The Art of Brexit

By Carla Rapoport January 29, 2019

Could there be a more challenging brief? Lumen’s second commission partnership with the Level G public art programme at London’s Barbican was to find an artist who could illustrate life post-Brexit without stoking political fires. From a shortlist of 3 Lumen artists, the Barbican chose 2018 Moving Image finalist Nye Thompson and a new work she calls INSULAE.

The viewer of the work will, in essence, be taken on a flight low over digitally rendered waves, as the video installation contemplates the impact of island geography on national identity in a perpetually looping virtual tour of the waters just off the British mainland. With the ocean as a metaphorical buffer between the UK and the rest of the world, Nye explains, “We are taken on a lonely journey patrolling our borders.”

Being Human in a Digital Age

Using a powerful Christie Projector, the work will go live at the Barbican’s Level G on Saturday, Feb 23, where it will be projected on to the 2-story wall that faces the Barbican’s public areas, visible from 3 different levels. INSULAE follows fellow Lumen artist Rachel Ara’s installation, Trump L’Oeil which ran from May to December last year in the same spot.

Nye’s work, her most ambitious public commission to date, emerges from a practice which aims to explore what it is to be human within a digital age. “I love using technical/business software tools to make artworks, pushing
them in ways that they were never really intended for, often up to breaking point. However this piece is also something of a departure from my general trajectory – it’s slower and more lyrical. It’s also quite a
personal piece, a lament for our upcoming post-Brexit isolation,” she says.

It also fits well into the Barbican’s 2019 theme, Life Rewired, which aims to explore what it means to be human as technology changes everything. This year-long programme will include numerous films, activities and events – in addition to Nye’s commission – throughout the year.

Trigger Points

Always curious how artists come up with their ideas, I asked Nye for her inspirations. She said there were a number of triggers including the experience of sitting in the Barbican feeling hot and dehydrated and imagining water running down the walls as well as the memory of accidentally rendering a great deal of empty sea during the making of a previous video.

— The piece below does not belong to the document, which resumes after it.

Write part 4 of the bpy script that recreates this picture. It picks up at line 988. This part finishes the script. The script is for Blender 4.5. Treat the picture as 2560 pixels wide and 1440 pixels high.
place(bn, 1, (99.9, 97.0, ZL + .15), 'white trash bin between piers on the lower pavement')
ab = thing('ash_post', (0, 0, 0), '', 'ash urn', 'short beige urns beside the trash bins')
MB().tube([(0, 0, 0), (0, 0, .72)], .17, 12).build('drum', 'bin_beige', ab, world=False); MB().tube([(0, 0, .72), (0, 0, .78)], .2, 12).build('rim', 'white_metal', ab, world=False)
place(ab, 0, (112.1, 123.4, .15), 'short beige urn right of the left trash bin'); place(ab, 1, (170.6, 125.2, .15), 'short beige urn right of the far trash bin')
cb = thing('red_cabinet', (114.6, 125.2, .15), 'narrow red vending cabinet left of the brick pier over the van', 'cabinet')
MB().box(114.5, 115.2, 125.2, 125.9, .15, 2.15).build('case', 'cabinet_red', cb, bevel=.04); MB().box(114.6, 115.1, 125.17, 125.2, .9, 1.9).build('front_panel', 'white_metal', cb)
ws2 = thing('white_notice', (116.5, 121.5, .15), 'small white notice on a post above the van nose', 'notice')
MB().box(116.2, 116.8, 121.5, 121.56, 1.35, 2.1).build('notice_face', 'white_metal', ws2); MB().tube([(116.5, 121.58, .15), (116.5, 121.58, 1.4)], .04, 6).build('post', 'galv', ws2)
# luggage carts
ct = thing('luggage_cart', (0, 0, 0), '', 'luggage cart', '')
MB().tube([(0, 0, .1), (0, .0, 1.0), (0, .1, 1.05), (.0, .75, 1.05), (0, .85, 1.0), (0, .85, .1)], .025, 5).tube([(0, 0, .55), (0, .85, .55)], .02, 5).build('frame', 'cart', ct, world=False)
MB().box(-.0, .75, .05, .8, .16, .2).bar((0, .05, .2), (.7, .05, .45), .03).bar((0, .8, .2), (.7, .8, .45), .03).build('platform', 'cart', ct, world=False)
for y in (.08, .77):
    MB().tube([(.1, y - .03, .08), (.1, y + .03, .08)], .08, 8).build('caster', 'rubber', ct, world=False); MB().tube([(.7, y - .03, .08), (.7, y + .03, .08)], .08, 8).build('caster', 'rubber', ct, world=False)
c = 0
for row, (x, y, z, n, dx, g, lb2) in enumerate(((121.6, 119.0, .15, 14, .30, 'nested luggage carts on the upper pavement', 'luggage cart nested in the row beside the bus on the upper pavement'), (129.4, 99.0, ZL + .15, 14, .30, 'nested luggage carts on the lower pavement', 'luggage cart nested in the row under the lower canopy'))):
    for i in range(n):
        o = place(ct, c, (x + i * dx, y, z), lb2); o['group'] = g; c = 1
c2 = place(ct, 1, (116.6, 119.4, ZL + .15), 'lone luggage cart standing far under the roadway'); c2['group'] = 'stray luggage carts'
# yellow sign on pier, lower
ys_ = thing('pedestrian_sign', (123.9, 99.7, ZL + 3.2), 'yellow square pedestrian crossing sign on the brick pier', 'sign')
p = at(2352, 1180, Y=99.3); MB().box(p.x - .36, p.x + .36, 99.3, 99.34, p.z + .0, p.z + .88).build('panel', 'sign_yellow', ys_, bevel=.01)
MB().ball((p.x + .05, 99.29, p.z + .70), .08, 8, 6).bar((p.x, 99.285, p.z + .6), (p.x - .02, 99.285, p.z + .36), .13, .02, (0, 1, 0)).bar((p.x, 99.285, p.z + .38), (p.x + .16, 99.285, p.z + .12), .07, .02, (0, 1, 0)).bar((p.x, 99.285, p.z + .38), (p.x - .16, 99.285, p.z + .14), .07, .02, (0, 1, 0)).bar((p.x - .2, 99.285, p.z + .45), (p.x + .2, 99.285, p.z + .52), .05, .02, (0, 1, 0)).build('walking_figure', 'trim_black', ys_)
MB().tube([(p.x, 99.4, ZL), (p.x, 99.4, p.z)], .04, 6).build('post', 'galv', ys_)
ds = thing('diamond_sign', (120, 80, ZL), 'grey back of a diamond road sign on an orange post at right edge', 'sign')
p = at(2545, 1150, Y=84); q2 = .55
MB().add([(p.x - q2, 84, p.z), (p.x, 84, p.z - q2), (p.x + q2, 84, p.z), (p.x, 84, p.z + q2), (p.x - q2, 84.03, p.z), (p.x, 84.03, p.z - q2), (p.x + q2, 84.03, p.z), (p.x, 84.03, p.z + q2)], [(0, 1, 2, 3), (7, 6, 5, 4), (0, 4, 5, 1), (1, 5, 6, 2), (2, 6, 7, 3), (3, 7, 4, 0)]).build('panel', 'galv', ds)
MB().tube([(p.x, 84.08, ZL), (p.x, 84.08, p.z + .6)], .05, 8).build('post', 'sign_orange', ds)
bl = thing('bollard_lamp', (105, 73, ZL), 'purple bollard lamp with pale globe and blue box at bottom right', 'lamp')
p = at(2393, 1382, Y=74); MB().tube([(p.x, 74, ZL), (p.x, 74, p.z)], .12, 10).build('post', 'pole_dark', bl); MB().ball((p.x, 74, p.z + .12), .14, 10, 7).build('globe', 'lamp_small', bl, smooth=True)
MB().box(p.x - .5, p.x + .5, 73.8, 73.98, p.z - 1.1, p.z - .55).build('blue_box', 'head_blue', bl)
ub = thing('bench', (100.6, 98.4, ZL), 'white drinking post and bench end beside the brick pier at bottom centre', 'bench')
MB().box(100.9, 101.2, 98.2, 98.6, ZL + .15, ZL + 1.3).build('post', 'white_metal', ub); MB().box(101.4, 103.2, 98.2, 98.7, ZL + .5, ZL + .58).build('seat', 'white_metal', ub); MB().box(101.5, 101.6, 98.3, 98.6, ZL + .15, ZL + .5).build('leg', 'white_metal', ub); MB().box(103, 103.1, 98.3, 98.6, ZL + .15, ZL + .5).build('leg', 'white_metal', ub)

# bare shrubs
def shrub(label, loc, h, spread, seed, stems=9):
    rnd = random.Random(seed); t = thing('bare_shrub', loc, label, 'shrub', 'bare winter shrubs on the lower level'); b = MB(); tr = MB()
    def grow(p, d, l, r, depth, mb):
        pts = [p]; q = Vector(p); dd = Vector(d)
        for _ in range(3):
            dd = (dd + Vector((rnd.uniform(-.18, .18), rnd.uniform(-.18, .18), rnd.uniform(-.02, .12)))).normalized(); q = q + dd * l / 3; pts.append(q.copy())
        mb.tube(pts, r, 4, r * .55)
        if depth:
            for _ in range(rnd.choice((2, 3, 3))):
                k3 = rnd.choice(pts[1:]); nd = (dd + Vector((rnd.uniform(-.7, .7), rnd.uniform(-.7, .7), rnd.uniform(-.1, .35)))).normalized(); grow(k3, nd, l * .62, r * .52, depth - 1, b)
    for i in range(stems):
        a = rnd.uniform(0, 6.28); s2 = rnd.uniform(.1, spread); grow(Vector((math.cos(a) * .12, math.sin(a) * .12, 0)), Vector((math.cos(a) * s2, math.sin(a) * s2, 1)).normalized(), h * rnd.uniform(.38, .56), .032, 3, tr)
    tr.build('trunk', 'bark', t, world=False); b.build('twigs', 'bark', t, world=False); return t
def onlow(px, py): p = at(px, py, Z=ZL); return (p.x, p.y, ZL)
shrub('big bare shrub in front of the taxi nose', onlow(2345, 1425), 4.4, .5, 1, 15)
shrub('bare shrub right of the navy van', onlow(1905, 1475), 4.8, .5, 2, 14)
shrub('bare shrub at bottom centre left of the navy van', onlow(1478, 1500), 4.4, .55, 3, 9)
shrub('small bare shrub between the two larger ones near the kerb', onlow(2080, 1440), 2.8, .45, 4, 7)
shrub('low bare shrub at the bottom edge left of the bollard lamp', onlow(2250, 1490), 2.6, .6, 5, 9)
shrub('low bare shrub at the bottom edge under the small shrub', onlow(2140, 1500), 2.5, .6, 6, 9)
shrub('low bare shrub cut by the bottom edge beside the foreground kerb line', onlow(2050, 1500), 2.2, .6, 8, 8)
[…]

She reckons this work, when it opens next month, could be her most viewed to date. While she appreciates that viewers won’t have come to the Barbican expressly for that purpose, she says she’s enjoyed working within the parameters that creating art for public spaces imposes.


Her work goes live on a very busy day for the Barbican, as it will be one of the many events for Barbican OpenFest: Art 50, a day of free activities showcasing works created as part of Art 50, a collaboration between Sky Arts, the Barbican, Sage Gateshead and the BALTIC Centre for Contemporary Arts.

This hugely collaborative project has commissioned 50 artists from a variety of artistic disciplines to examine the question of what it means to be British today from the varied perspectives of people in cities, towns and rural communities across the UK. We’re proud that Nye is part of it and that Lumen could play its role in supporting her. Hats off to the Barbican for making these kind of opportunities possible.